Natürlich mangelt es auch auf dieser Messe nicht an den geläufigen Selbstreferenz-Spielchen des Kunstbetriebs – wie bei Florian Meisenberg, der die derzeitigen Marktführer der Branche drastisch verdaut, indem er sie symbolisch durch seinen Darm schickt (Tanja Pol). Auch nicht an brachialen Versuchen, die Zweidimensionalität von Malerei in irgendeine Richtung zu überwinden – was bei Pablo Rasgado mit Sprenglöchern in der Wand endet (Arratia Beer).
Materialschlachten in der Post-Schlingensief-Ära
Oder im Revival der raumfüllenden Monster-Installation: Rokni and Ramin Haerizadeh wuchten ihr gesamtes Atelier in die Ausstellungsräume. Ein unüberschaubares Konglomerat aus Vorlagen, Un- und Halbfertigem, mit dem die Newcomer ihre Affinität zu Trash und pornographischen Wimmelbildern belegen. Das mag Neureichen in Dubai gefallen – von dort kommt Galeristin Isabelle van den Eynde.

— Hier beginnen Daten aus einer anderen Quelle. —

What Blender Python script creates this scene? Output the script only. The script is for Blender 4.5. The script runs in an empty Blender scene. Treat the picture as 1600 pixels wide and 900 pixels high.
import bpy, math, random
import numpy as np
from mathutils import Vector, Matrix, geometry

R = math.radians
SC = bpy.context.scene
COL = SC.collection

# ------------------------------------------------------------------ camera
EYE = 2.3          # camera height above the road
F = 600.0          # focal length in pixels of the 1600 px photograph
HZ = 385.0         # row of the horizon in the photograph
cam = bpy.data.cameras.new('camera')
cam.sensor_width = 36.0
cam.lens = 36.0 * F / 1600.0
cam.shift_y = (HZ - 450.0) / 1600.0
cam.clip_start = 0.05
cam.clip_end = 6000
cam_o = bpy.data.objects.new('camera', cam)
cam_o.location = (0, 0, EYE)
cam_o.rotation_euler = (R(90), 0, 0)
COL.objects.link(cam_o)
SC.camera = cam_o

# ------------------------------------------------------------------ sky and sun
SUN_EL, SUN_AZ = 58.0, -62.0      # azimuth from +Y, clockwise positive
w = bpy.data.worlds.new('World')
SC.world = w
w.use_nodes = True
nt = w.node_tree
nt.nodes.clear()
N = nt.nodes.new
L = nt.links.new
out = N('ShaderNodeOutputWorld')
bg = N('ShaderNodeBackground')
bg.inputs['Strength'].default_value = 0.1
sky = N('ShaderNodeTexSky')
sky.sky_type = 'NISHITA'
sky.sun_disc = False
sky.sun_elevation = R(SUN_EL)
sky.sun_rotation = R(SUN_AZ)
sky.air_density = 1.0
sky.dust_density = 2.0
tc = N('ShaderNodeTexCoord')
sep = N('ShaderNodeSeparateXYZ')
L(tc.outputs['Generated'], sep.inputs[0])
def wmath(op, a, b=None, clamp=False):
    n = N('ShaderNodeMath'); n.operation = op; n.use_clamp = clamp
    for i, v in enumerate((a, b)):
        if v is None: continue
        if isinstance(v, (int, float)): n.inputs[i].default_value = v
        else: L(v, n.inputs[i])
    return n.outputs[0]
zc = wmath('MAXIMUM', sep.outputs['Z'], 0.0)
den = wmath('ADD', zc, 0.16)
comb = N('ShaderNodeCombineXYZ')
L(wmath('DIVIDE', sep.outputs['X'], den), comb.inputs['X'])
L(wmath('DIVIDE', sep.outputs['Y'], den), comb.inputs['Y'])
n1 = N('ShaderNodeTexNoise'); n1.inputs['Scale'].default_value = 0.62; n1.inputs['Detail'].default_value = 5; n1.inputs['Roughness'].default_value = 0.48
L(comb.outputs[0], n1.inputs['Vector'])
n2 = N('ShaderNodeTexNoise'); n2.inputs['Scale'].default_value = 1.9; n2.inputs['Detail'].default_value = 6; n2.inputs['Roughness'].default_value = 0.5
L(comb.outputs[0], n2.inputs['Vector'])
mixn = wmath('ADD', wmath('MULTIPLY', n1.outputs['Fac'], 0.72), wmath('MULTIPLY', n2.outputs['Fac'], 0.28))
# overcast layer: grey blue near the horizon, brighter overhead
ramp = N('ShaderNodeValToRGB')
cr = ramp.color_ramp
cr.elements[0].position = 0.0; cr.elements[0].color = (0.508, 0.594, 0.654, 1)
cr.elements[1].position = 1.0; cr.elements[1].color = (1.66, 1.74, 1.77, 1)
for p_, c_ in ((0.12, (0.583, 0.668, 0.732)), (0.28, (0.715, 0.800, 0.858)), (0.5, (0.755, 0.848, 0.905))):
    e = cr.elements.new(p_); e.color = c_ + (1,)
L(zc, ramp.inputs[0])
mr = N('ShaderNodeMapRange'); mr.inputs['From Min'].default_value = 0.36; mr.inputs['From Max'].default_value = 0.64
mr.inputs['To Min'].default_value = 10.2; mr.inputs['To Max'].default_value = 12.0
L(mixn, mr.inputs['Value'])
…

Doch im Deutschland der Post-Schlingensief-Ära wirken solche Materialschlachten entbehrlich.
Dennoch: Die Vielfalt des Gezeigten ist beeindruckend. Sie balanciert geschickt zwischen vertraut und unbekannt, Rückschau und Ausblick, regionalen Schwergewichten und internationaler Ausstrahlung. Bei den Künstlern laufen zahlreiche Zugpferde auf – Daniel Buren, Olafur Eliasson, Valie Export, Per Kirkeby, Matt Mullican und Elizabeth Peyton, um nur die Arriviertesten zu nennen.
Gelungene Standortwahl
Bei den Galerien sind die lokalen Platzhirsche nahezu vollzählig versammelt: Capitain Petzel, Contemporary Fine Arts, Crone, Eigen+Art, Kicken, neugerriemschneider, Giti Nourbakshsch, Sprüth Magers et al. Trotzdem kann man genug Nachwuchskräfte mit originellen Ansätzen entdecken, um ein Übermaß an Déjà-vu-Erlebnissen zu vermeiden.
So wächst die vierte «art berlin contemporary» über die Rolle einer Lückenbüßerin weit hinaus. Auch mit der Standortwahl: Das geschlossene Ensemble des ehemaligen Postbahnhofs am Gleisdreick eignet sich wesentlich besser als das weitläufige Messegelände mit seinen unübersichtlichen Raumfluchten.
Mit ihrem stimmigen Konzept gewinnt die abc-Messe ein unverwechselbares Profil, dass das «Art Forum» stets anstrebte und selten erreichte. Ihr dürfte ohnehin das Publikum kaum nachtrauern: Es fühlt sich vom überquellenden Kunst-Füllhorn der Hauptstadt erschlagen und sehnt sich nach kompakten Veranstaltungen, die das Überangebot kompetent sichten und bündeln. Und überflüssige Diskussionen – ein weiteres Berlin-Laster – rigoros beenden.
Wie der Beitrag von Andreas Slominski zur Ausstellung: Er montiert schlicht ein umgedrehtes Garagentor an die Wand. Von hinten betrachtet, erscheint das Allerwelts-Readymade plötzlich als nie gesehene Raumskulptur und interessant serielle Komposition: Klappe zu, Debatte geschlossen.